→ Written instruction
Write the material out again, line by line, exactly as it is.

→ Supplied material
──────────────────────────────
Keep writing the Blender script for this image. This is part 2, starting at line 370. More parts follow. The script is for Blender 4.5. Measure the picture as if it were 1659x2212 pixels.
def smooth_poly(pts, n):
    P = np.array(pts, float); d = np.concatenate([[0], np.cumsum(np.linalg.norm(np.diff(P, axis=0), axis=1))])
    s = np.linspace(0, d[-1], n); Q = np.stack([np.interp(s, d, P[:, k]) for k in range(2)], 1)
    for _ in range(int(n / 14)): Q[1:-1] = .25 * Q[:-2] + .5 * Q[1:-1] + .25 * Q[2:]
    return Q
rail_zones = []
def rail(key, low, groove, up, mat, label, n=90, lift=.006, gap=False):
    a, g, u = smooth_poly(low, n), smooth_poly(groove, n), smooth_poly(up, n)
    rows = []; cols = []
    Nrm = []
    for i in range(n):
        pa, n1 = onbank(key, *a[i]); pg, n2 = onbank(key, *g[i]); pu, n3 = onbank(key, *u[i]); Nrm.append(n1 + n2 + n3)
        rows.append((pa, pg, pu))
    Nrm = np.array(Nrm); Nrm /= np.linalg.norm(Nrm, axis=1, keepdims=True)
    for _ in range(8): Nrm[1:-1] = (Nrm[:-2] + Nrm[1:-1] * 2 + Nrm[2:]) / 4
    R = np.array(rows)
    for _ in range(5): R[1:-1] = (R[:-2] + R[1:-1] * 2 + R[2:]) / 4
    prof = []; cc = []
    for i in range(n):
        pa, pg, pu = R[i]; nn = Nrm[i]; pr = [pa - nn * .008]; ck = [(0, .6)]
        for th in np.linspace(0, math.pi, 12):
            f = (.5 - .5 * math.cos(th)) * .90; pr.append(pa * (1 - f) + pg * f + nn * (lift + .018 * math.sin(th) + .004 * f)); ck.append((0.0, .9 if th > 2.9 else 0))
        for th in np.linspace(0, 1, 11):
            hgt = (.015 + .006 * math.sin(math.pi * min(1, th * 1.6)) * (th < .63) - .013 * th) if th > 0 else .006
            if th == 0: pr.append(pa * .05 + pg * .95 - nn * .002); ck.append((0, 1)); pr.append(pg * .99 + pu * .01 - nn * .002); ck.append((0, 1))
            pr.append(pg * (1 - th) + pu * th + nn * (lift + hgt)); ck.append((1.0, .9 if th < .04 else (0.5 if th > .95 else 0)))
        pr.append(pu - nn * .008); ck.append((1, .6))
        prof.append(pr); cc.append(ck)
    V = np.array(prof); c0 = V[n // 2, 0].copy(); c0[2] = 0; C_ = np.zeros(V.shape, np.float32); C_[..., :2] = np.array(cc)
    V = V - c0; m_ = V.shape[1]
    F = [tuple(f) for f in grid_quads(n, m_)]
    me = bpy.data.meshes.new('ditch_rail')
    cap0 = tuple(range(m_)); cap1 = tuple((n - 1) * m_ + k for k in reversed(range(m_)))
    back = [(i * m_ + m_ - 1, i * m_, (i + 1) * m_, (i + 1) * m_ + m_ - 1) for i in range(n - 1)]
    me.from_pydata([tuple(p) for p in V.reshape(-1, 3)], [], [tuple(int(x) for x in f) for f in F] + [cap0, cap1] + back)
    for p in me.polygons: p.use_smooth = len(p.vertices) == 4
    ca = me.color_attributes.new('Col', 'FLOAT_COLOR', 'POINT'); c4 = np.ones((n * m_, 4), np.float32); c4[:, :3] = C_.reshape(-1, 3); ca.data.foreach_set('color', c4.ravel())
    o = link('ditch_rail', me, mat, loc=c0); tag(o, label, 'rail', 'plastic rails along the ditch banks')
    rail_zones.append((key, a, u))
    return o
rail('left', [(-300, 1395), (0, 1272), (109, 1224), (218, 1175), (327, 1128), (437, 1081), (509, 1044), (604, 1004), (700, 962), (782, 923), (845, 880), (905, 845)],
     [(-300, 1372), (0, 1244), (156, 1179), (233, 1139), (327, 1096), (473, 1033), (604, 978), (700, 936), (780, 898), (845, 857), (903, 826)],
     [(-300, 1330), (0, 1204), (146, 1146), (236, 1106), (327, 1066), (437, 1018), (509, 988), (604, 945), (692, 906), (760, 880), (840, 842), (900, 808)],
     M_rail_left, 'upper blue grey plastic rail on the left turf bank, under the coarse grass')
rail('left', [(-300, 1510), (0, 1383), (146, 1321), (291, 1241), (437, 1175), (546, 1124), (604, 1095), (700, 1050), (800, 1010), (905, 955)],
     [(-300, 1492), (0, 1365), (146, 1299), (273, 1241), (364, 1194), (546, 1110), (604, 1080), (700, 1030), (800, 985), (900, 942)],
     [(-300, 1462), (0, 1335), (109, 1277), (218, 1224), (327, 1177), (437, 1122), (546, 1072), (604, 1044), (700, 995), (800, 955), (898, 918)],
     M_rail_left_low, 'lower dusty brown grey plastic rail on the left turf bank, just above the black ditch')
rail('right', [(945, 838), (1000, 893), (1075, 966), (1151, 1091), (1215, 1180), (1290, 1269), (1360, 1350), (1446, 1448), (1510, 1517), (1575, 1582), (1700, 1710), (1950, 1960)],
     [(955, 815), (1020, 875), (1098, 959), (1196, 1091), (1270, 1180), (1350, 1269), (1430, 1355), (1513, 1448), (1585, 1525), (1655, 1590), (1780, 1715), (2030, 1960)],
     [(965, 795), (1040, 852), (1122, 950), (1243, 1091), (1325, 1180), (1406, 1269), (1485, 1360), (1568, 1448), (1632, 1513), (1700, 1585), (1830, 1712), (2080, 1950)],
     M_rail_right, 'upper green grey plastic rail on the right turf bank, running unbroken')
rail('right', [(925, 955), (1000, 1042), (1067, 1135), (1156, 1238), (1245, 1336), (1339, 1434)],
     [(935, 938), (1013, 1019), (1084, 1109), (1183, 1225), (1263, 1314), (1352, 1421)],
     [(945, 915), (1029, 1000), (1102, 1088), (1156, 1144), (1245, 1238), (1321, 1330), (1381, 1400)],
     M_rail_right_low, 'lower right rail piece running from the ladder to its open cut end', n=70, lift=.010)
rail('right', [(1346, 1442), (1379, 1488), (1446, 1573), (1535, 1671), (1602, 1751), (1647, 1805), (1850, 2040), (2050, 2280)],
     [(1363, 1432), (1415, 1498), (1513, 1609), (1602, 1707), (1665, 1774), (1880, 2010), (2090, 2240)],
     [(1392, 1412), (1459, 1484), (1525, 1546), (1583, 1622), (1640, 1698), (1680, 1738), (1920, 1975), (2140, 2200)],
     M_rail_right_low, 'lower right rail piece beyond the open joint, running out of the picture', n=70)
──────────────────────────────
→ Answer in full
Keep writing the Blender script for this image. This is part 2, starting at line 370. More parts follow. The script is for Blender 4.5. Measure the picture as if it were 1659x2212 pixels.
def smooth_poly(pts, n):
    P = np.array(pts, float); d = np.concatenate([[0], np.cumsum(np.linalg.norm(np.diff(P, axis=0), axis=1))])
    s = np.linspace(0, d[-1], n); Q = np.stack([np.interp(s, d, P[:, k]) for k in range(2)], 1)
    for _ in range(int(n / 14)): Q[1:-1] = .25 * Q[:-2] + .5 * Q[1:-1] + .25 * Q[2:]
    return Q
rail_zones = []
def rail(key, low, groove, up, mat, label, n=90, lift=.006, gap=False):
    a, g, u = smooth_poly(low, n), smooth_poly(groove, n), smooth_poly(up, n)
    rows = []; cols = []
    Nrm = []
    for i in range(n):
        pa, n1 = onbank(key, *a[i]); pg, n2 = onbank(key, *g[i]); pu, n3 = onbank(key, *u[i]); Nrm.append(n1 + n2 + n3)
        rows.append((pa, pg, pu))
    Nrm = np.array(Nrm); Nrm /= np.linalg.norm(Nrm, axis=1, keepdims=True)
    for _ in range(8): Nrm[1:-1] = (Nrm[:-2] + Nrm[1:-1] * 2 + Nrm[2:]) / 4
    R = np.array(rows)
    for _ in range(5): R[1:-1] = (R[:-2] + R[1:-1] * 2 + R[2:]) / 4
    prof = []; cc = []
    for i in range(n):
        pa, pg, pu = R[i]; nn = Nrm[i]; pr = [pa - nn * .008]; ck = [(0, .6)]
        for th in np.linspace(0, math.pi, 12):
            f = (.5 - .5 * math.cos(th)) * .90; pr.append(pa * (1 - f) + pg * f + nn * (lift + .018 * math.sin(th) + .004 * f)); ck.append((0.0, .9 if th > 2.9 else 0))
        for th in np.linspace(0, 1, 11):
            hgt = (.015 + .006 * math.sin(math.pi * min(1, th * 1.6)) * (th < .63) - .013 * th) if th > 0 else .006
            if th == 0: pr.append(pa * .05 + pg * .95 - nn * .002); ck.append((0, 1)); pr.append(pg * .99 + pu * .01 - nn * .002); ck.append((0, 1))
            pr.append(pg * (1 - th) + pu * th + nn * (lift + hgt)); ck.append((1.0, .9 if th < .04 else (0.5 if th > .95 else 0)))
        pr.append(pu - nn * .008); ck.append((1, .6))
        prof.append(pr); cc.append(ck)
    V = np.array(prof); c0 = V[n // 2, 0].copy(); c0[2] = 0; C_ = np.zeros(V.shape, np.float32); C_[..., :2] = np.array(cc)
    V = V - c0; m_ = V.shape[1]
    F = [tuple(f) for f in grid_quads(n, m_)]
    me = bpy.data.meshes.new('ditch_rail')
    cap0 = tuple(range(m_)); cap1 = tuple((n - 1) * m_ + k for k in reversed(range(m_)))
    back = [(i * m_ + m_ - 1, i * m_, (i + 1) * m_, (i + 1) * m_ + m_ - 1) for i in range(n - 1)]
    me.from_pydata([tuple(p) for p in V.reshape(-1, 3)], [], [tuple(int(x) for x in f) for f in F] + [cap0, cap1] + back)
    for p in me.polygons: p.use_smooth = len(p.vertices) == 4
    ca = me.color_attributes.new('Col', 'FLOAT_COLOR', 'POINT'); c4 = np.ones((n * m_, 4), np.float32); c4[:, :3] = C_.reshape(-1, 3); ca.data.foreach_set('color', c4.ravel())
    o = link('ditch_rail', me, mat, loc=c0); tag(o, label, 'rail', 'plastic rails along the ditch banks')
    rail_zones.append((key, a, u))
    return o
rail('left', [(-300, 1395), (0, 1272), (109, 1224), (218, 1175), (327, 1128), (437, 1081), (509, 1044), (604, 1004), (700, 962), (782, 923), (845, 880), (905, 845)],
     [(-300, 1372), (0, 1244), (156, 1179), (233, 1139), (327, 1096), (473, 1033), (604, 978), (700, 936), (780, 898), (845, 857), (903, 826)],
     [(-300, 1330), (0, 1204), (146, 1146), (236, 1106), (327, 1066), (437, 1018), (509, 988), (604, 945), (692, 906), (760, 880), (840, 842), (900, 808)],
     M_rail_left, 'upper blue grey plastic rail on the left turf bank, under the coarse grass')
rail('left', [(-300, 1510), (0, 1383), (146, 1321), (291, 1241), (437, 1175), (546, 1124), (604, 1095), (700, 1050), (800, 1010), (905, 955)],
     [(-300, 1492), (0, 1365), (146, 1299), (273, 1241), (364, 1194), (546, 1110), (604, 1080), (700, 1030), (800, 985), (900, 942)],
     [(-300, 1462), (0, 1335), (109, 1277), (218, 1224), (327, 1177), (437, 1122), (546, 1072), (604, 1044), (700, 995), (800, 955), (898, 918)],
     M_rail_left_low, 'lower dusty brown grey plastic rail on the left turf bank, just above the black ditch')
rail('right', [(945, 838), (1000, 893), (1075, 966), (1151, 1091), (1215, 1180), (1290, 1269), (1360, 1350), (1446, 1448), (1510, 1517), (1575, 1582), (1700, 1710), (1950, 1960)],
     [(955, 815), (1020, 875), (1098, 959), (1196, 1091), (1270, 1180), (1350, 1269), (1430, 1355), (1513, 1448), (1585, 1525), (1655, 1590), (1780, 1715), (2030, 1960)],
     [(965, 795), (1040, 852), (1122, 950), (1243, 1091), (1325, 1180), (1406, 1269), (1485, 1360), (1568, 1448), (1632, 1513), (1700, 1585), (1830, 1712), (2080, 1950)],
     M_rail_right, 'upper green grey plastic rail on the right turf bank, running unbroken')
rail('right', [(925, 955), (1000, 1042), (1067, 1135), (1156, 1238), (1245, 1336), (1339, 1434)],
     [(935, 938), (1013, 1019), (1084, 1109), (1183, 1225), (1263, 1314), (1352, 1421)],
     [(945, 915), (1029, 1000), (1102, 1088), (1156, 1144), (1245, 1238), (1321, 1330), (1381, 1400)],
     M_rail_right_low, 'lower right rail piece running from the ladder to its open cut end', n=70, lift=.010)
rail('right', [(1346, 1442), (1379, 1488), (1446, 1573), (1535, 1671), (1602, 1751), (1647, 1805), (1850, 2040), (2050, 2280)],
     [(1363, 1432), (1415, 1498), (1513, 1609), (1602, 1707), (1665, 1774), (1880, 2010), (2090, 2240)],
     [(1392, 1412), (1459, 1484), (1525, 1546), (1583, 1622), (1640, 1698), (1680, 1738), (1920, 1975), (2140, 2200)],
     M_rail_right_low, 'lower right rail piece beyond the open joint, running out of the picture', n=70)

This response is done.